Phyllis Famiglietti

Massachusetts, USA

Redlining by Phyllis Famiglietti
36"x36"; vintage magazine, wood on canvas; 2021

Phyllis Famiglietti pulls on her history, both personal and professional, in order to create this intricate and highly complex collage, Redlining. As a film and video editor, she developed a style of layering work that continued to inform her collage practice, as she began to “go beyond the constraints of video and photography and…appreciate the freedom of using [her] hands to…physically manipulate image and form.”
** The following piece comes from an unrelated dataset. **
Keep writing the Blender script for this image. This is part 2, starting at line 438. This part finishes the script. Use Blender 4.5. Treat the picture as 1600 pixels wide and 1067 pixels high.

Redlining came out of Famiglietti’s lifelong journey to understand more about the systemically racist practice of “redlining.” Her awareness of this practice began as a white child witnessing the differences between her attractive, well-maintained apartment building with numerous playgrounds and inhabited by primarily white owners, contrasted with the run-down apartment complex with one playground in disrepair and inhabited by primarily Black renters, just across the street.

“The differences were obvious. Especially to a kid.”

Famiglietti’s early sense of injustice grew as she learned the history of redlining which began in the 1930’s with the Home Owner’s Loan Corporation and their practice of drawing red lines around neighborhoods where people of color resided. These areas, solely due to the racial identities of their residents, were then downgraded as “high risk” for investors and mortgage lenders, which allowed them to deny homeownership applications or offer only exorbitant loans to Black potential buyers. The devaluing of properties in these areas also encouraged the “white flight” trend in the 1950s, in which white homeowners moved away from these neighborhoods to wealthier (and often more tightly controlled) suburbs. The consequences of the systemically racist practice of redlining have contributed to the ongoing generational wealth gap empirically observed between white and Black Americans.

Famiglietti writes: “In this collage, distressed images of suburban homes from vintage publications, mixed with smiling white faces from advertisements of the same era, represent a troublesome reality. The white occupants go about their lives, laughing and entertaining…oblivious to their own privilege and to the injustices they/we are perpetrating…“We Want White Tenants In Our White Community” was an actual sign that was placed outside a black housing complex in Detroit, Michigan in 1942…My purpose [in this work] is to reflect my own disquietude and to try and hold a mirror to our own white hypocrisies.”